Cows to generate electricity
GALT
July 29, 2008
12:01am
• Utility to use biogas from manure digester
• Dairy is located in Sacramento County
A dairy equipped with a manure digester will use if to make biogas to fuel a generator to supply electricity to the Sacramento Municipal Utility District.
Unlike similar operations planned for the area governed by the San Joaquin Valley Air Pollution Control District, which questions the efficacy of biogas power system to deal with NOx emissions, the SMUD project involves a dairy in Galt just north of the San Joaquin district’s boundaries.
(For an earlier story on the issue, please click on the link below.)
The Cal-Denier Dairy in southern Sacramento County will be the source of the methane derived from manure.
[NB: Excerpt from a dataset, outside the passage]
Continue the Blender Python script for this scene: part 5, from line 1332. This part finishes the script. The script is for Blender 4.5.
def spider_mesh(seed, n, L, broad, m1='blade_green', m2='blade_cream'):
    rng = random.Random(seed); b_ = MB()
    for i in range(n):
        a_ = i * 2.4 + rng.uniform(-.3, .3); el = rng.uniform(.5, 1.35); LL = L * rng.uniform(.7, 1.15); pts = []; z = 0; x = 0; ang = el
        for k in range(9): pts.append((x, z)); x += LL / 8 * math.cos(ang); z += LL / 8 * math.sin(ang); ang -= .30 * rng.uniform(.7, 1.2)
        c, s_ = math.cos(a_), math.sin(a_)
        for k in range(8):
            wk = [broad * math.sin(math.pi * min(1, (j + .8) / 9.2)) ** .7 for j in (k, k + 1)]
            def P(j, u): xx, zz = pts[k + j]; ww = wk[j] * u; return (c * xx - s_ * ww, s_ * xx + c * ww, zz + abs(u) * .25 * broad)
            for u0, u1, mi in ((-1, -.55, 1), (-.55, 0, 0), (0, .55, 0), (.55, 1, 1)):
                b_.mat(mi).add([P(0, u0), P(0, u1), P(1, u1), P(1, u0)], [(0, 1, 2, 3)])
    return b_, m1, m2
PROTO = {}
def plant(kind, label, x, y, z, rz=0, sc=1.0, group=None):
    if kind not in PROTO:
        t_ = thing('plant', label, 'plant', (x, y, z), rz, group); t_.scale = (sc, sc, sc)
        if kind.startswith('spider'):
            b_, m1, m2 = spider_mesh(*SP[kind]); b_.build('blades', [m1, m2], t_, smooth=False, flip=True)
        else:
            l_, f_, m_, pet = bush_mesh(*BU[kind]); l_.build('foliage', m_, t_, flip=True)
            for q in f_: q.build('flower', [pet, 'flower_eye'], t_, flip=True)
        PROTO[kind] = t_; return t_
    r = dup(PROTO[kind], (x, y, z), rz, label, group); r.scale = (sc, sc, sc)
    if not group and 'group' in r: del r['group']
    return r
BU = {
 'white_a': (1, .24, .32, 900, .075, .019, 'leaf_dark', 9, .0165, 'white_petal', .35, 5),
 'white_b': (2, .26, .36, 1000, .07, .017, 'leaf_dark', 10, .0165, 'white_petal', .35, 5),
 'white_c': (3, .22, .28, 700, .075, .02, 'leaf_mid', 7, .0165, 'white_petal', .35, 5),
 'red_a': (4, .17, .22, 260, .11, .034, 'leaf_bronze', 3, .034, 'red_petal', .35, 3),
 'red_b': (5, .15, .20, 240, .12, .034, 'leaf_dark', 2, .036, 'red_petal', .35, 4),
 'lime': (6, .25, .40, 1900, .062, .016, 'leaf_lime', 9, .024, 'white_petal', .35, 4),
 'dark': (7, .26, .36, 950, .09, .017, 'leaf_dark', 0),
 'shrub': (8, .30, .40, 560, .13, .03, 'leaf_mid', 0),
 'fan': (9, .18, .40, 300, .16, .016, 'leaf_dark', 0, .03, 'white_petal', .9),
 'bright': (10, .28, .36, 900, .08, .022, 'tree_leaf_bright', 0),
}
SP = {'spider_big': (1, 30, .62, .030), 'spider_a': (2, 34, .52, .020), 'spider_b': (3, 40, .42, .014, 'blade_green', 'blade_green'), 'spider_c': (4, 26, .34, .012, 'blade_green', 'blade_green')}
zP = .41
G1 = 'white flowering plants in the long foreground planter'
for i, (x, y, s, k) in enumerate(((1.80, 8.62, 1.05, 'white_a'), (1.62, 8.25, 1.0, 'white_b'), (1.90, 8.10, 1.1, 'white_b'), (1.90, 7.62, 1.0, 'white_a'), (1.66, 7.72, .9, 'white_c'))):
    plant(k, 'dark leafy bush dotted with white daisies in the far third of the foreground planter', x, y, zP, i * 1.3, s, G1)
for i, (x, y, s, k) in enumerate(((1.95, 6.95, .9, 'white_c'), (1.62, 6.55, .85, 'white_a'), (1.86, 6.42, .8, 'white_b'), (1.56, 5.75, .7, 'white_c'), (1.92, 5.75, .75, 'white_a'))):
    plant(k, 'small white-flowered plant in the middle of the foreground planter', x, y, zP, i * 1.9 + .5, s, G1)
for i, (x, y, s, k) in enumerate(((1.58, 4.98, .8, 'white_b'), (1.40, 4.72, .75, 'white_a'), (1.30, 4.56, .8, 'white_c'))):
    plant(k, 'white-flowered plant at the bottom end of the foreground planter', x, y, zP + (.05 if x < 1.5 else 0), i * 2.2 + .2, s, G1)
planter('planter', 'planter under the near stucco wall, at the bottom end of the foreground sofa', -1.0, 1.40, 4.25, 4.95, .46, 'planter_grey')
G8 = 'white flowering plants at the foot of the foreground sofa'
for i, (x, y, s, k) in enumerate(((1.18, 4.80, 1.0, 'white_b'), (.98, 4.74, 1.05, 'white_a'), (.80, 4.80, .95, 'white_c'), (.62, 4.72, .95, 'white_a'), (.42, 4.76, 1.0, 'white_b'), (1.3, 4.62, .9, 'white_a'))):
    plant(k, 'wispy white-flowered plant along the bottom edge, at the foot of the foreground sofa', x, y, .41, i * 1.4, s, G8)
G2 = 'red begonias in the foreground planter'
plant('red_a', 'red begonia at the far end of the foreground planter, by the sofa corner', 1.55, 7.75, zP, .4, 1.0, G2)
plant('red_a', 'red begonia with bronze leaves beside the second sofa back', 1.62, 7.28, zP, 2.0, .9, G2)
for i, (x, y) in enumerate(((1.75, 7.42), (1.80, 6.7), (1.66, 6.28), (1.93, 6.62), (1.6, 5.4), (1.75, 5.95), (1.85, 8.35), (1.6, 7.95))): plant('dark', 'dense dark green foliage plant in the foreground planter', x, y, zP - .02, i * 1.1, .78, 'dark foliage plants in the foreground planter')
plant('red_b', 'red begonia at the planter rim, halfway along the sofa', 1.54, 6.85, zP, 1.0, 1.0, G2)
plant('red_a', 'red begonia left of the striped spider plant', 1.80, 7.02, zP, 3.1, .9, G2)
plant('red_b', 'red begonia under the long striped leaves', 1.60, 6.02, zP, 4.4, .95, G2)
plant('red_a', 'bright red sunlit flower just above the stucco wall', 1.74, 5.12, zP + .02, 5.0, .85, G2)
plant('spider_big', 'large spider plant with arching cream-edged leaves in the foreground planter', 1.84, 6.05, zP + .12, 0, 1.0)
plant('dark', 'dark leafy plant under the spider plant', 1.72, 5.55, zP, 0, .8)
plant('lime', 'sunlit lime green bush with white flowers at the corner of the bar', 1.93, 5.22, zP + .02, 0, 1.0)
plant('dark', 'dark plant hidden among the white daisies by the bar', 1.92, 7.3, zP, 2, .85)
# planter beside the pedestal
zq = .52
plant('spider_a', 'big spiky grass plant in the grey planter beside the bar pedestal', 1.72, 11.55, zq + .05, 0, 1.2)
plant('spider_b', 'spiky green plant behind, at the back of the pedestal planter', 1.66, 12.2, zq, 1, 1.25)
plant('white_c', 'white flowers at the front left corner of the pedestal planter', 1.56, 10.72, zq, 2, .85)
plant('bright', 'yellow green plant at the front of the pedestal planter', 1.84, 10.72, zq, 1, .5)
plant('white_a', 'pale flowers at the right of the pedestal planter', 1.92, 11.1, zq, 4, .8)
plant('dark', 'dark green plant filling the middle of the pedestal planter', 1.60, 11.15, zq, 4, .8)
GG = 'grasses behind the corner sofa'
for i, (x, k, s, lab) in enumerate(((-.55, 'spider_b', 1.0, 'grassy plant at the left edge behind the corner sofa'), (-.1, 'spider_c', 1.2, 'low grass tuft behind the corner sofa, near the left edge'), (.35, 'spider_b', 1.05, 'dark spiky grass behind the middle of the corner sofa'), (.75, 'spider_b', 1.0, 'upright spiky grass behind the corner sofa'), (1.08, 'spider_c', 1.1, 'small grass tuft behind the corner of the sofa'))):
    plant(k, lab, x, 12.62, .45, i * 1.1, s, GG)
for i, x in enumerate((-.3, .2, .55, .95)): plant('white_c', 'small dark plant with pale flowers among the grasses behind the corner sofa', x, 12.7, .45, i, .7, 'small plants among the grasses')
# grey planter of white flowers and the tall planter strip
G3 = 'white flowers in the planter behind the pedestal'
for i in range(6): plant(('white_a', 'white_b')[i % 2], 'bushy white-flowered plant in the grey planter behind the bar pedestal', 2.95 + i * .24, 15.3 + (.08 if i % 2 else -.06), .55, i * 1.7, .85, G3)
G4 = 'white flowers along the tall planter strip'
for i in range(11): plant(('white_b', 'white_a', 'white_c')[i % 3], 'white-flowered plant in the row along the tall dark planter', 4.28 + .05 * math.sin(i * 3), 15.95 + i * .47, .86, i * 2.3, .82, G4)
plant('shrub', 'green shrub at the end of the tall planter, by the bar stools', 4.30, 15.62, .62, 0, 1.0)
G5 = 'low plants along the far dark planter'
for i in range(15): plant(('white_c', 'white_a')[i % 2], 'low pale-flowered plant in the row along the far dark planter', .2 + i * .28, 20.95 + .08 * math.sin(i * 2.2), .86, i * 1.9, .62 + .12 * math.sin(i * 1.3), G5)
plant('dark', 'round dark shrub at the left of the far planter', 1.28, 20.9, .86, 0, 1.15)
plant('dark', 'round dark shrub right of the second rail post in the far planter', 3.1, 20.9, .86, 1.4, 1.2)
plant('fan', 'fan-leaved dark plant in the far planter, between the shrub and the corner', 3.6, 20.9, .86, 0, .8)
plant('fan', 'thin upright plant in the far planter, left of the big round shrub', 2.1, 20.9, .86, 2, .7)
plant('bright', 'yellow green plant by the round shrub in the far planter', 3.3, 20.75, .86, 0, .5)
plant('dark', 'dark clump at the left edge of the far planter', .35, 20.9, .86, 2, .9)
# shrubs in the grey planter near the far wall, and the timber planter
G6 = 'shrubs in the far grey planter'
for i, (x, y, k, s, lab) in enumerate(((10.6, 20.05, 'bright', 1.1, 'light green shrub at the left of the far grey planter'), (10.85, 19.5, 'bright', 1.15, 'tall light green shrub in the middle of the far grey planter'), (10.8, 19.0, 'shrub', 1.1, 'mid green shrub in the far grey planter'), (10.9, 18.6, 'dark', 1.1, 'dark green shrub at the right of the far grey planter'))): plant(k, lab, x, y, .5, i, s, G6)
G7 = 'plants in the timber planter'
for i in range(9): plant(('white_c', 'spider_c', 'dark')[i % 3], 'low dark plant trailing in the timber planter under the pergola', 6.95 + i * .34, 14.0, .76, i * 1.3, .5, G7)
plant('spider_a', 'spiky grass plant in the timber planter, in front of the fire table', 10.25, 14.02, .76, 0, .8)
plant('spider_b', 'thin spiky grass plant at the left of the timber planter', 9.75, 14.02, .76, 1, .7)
In addition to providing renewable energy, the new digester captures methane emissions – a greenhouse gas which contributes to global warming and is 22 times more potent than CO2, SMUD says.
Milk cows produce about 120 pounds of combined manure and urine each day. Cal-Denier uses a flush manure management method to clean the stalls. The flushed manure is then stored in a holding pond or lagoon.
Cal-Denier’s new digester is an ambient temperature covered lagoon digester designed by RCM Digesters. The flushed manure is retained in the digester for approximately 40 days. As the manure decomposes, biogas is produced and accumulates under the cover.
The gas is then collected and sent to a 65kW baseload engine generator made by I Power Energy Systems.
The digester lagoon is 389 feet by 162 feet and 24 feet deep. It is lined with high density polyethylene (HDPE) plastic. A cover of the same material hermetically seals the lagoon. A secondary pond, also lined, is built to the same dimensions and functions as a storage pond for the stabilized digester effluent, which is then used for crop irrigation and fertilization.
“Dairy manure digesters have many benefits for both the community and the dairy,” says SMUD. “Everyone benefits from the reduction of greenhouse gas emissions and the additional renewable energy,” it says.
SMUD’s dairy digester incentive program provided 13 percent capital cost incentive to match the 25 percent USDA Rural Development grant, set up net metering crediting of the farm’s meters at retail rates (about 10 cents/kilowatt hour), provided a power purchase agreement for surplus electricity, provided 50 percent of the USDA grant application cost and helped with permitting, interconnection and additional grants. Approximate capital cost of the digester system is $700,000.
Additional funding for the digester project was provided by the U.S. Department of Agriculture Rural Development Program, U.S. Department of Agriculture Natural Resources Conservation Service and the California Energy Commission, through the Western United Resource Development fund administration.